TO BE DONE ::
Your task is to give the number of lines in the listing that include "this", and nothing else.

___ INPUT ROWS ___

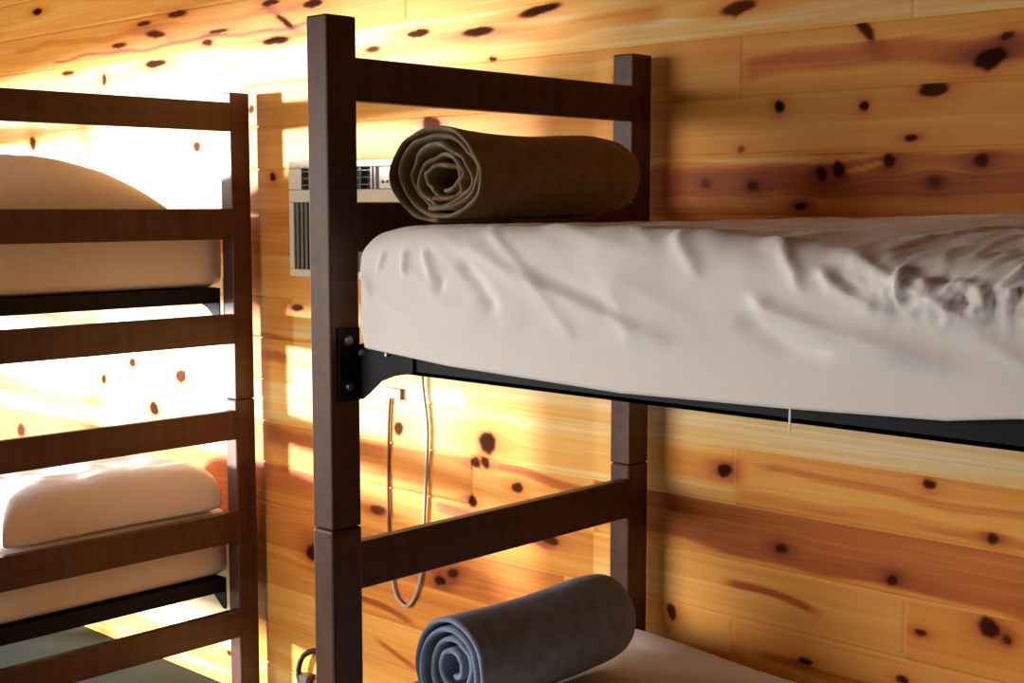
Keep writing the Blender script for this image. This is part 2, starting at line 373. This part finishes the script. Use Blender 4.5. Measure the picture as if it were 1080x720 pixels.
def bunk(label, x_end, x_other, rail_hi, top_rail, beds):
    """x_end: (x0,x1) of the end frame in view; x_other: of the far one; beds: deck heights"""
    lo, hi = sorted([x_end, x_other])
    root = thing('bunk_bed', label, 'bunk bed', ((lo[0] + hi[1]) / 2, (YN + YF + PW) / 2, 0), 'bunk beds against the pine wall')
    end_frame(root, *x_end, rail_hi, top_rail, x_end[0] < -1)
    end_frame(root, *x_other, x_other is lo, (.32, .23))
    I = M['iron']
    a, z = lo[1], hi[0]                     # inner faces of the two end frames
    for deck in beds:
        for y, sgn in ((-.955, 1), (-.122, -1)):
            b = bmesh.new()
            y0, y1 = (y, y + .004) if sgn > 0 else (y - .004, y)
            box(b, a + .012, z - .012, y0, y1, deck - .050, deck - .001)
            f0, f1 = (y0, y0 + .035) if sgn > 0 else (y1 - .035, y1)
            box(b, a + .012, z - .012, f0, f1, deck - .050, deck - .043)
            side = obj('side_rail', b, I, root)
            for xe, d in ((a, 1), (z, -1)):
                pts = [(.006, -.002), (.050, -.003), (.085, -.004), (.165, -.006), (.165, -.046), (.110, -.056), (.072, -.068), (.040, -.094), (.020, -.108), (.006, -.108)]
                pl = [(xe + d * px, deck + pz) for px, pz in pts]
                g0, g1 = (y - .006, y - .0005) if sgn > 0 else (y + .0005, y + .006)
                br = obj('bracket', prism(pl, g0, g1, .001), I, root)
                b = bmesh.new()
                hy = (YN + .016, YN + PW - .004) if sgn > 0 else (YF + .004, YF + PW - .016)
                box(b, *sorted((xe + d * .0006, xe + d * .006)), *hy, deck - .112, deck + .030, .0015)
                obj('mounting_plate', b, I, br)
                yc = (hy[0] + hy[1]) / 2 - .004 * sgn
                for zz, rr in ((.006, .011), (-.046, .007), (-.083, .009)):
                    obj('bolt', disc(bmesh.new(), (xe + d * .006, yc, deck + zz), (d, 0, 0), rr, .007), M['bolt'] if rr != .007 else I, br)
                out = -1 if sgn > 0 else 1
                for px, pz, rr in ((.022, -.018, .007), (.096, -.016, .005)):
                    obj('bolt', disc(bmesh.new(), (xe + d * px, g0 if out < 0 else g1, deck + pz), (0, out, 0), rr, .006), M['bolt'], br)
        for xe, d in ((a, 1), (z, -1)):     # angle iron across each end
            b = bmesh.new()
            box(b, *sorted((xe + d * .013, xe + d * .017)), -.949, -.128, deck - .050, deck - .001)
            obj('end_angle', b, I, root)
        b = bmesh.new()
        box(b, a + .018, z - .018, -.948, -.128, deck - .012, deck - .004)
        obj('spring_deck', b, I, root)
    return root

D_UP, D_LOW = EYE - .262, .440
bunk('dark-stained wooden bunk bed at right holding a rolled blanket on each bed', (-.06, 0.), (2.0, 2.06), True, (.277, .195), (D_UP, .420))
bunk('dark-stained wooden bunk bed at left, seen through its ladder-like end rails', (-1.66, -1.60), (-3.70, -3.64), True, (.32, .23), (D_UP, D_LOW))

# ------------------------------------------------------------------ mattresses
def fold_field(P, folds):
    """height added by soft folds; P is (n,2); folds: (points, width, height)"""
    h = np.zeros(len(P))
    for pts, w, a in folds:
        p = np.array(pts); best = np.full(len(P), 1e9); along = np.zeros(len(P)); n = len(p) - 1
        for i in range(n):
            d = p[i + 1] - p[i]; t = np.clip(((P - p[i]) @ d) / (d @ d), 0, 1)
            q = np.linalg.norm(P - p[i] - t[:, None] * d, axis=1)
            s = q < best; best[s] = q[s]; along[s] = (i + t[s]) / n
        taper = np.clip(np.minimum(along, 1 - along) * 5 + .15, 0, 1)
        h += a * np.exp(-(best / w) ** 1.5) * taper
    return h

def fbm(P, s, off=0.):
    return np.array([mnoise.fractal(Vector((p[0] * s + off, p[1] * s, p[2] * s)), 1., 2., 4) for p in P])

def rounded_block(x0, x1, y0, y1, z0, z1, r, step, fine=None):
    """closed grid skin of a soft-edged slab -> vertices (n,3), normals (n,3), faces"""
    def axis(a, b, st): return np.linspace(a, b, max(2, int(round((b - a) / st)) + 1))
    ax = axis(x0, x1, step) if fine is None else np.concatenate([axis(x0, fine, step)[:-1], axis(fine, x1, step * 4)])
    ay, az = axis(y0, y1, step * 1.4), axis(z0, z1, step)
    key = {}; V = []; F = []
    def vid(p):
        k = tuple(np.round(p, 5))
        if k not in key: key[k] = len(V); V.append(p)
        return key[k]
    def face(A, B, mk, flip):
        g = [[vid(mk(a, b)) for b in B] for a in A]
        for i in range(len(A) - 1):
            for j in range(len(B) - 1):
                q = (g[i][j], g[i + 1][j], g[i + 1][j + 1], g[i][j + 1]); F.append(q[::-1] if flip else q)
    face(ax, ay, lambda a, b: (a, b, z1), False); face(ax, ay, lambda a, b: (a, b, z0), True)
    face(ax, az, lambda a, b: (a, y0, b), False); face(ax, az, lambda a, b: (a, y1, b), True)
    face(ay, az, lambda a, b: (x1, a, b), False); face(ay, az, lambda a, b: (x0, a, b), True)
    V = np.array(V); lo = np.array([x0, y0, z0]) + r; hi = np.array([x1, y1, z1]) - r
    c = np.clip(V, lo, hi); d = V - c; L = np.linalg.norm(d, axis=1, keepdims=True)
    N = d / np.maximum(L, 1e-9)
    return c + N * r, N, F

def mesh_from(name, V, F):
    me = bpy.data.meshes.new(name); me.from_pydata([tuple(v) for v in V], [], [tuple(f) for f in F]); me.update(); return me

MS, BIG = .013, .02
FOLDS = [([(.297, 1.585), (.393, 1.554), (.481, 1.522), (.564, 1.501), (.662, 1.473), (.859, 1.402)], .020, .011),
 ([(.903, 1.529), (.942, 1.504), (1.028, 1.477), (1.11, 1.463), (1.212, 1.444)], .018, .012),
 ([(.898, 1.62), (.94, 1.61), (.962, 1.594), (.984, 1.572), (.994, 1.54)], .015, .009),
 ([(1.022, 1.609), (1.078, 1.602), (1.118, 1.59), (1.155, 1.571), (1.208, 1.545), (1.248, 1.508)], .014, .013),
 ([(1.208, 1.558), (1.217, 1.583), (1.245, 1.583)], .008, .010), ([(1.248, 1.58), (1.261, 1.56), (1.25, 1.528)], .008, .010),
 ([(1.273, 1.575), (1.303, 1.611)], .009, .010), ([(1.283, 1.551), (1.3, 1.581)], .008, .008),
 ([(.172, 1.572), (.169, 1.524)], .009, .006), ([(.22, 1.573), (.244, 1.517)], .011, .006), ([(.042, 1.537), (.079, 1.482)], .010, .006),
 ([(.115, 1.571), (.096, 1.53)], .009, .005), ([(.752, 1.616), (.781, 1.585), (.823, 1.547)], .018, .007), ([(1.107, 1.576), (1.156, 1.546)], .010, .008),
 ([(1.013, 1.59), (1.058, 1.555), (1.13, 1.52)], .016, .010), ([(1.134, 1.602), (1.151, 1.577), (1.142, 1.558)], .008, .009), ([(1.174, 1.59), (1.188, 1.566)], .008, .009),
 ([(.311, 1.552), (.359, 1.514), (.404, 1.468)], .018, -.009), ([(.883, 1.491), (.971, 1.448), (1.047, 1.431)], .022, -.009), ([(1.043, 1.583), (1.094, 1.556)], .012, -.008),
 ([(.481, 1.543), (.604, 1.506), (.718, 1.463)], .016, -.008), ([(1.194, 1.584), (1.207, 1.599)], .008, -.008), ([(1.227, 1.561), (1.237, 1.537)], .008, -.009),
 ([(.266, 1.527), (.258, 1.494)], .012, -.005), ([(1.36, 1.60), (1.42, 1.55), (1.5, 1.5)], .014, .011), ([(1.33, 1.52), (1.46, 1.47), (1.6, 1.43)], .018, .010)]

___
___ INPUT ROWS ___

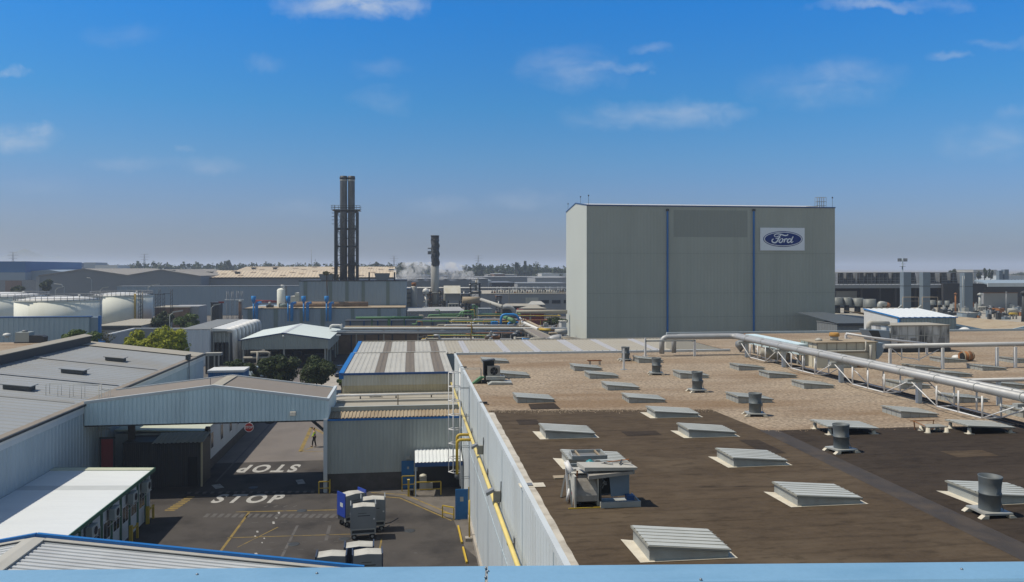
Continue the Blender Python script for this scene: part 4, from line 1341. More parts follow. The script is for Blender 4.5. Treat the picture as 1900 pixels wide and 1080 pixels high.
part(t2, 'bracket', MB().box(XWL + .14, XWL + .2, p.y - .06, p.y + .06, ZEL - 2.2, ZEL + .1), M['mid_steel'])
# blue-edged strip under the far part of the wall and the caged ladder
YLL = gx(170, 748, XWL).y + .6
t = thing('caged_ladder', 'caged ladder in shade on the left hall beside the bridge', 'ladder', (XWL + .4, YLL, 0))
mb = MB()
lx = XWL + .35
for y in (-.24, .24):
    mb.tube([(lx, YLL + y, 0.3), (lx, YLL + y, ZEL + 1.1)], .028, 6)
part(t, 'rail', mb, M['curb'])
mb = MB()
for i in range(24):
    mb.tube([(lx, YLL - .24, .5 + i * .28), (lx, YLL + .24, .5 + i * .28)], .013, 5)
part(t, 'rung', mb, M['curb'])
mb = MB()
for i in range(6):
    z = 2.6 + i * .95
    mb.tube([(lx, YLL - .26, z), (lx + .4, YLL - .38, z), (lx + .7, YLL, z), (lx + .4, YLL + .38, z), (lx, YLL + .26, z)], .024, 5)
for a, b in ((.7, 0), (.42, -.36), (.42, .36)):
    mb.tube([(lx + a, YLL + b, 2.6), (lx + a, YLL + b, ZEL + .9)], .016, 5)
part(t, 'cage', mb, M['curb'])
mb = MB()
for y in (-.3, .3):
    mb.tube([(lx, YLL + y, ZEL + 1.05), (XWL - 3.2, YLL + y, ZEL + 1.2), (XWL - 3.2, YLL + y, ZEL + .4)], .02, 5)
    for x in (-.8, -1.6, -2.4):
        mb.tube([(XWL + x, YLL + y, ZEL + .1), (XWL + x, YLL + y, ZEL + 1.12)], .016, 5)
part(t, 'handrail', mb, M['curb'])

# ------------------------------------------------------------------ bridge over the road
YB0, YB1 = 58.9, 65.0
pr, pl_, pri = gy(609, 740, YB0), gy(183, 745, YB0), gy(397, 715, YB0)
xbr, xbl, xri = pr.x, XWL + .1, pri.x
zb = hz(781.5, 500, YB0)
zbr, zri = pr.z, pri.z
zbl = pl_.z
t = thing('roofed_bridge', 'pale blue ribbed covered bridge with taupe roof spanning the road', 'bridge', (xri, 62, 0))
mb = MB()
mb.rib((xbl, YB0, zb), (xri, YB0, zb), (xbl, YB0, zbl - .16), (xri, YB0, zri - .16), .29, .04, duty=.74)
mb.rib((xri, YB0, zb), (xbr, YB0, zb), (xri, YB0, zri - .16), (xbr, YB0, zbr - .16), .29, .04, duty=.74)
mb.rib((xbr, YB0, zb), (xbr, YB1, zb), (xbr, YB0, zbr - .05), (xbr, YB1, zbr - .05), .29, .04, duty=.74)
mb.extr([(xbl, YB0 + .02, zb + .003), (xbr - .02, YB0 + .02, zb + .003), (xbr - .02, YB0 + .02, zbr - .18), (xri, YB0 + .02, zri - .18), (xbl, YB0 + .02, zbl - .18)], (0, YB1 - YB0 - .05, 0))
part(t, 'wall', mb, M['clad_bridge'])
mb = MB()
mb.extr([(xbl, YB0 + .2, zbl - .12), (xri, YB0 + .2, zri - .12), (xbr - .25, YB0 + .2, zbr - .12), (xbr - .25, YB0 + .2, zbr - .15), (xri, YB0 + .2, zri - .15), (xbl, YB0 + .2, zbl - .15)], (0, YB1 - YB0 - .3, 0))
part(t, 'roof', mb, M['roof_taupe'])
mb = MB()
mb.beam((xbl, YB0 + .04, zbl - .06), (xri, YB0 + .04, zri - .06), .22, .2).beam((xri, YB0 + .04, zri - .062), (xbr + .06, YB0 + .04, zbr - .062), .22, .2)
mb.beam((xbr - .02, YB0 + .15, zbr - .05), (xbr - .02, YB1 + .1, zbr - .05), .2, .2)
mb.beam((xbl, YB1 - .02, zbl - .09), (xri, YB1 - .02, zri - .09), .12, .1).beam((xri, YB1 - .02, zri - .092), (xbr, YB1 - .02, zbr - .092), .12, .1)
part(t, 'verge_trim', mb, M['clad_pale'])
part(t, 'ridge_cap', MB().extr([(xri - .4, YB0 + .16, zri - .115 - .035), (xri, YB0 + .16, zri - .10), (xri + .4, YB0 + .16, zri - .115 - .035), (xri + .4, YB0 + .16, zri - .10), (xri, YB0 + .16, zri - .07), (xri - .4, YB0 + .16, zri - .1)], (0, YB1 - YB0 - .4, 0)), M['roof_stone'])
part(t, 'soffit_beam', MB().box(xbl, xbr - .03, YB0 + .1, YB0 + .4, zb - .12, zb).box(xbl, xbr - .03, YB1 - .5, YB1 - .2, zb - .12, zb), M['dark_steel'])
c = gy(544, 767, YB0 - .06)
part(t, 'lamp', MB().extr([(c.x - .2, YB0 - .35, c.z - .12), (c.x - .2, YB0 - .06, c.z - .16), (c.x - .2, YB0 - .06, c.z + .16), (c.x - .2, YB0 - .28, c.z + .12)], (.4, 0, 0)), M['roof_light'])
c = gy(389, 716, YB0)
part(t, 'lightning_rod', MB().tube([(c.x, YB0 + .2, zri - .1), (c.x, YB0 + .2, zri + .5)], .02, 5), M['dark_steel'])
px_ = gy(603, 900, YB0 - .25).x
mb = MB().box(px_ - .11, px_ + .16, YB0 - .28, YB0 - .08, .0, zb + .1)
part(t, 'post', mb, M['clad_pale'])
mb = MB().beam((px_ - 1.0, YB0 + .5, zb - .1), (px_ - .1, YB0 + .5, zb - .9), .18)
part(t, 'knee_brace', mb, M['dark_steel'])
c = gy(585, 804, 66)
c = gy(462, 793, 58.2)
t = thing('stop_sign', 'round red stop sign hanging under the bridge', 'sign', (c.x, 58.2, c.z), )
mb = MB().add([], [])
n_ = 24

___

WRITTEN RESPONSE ::
2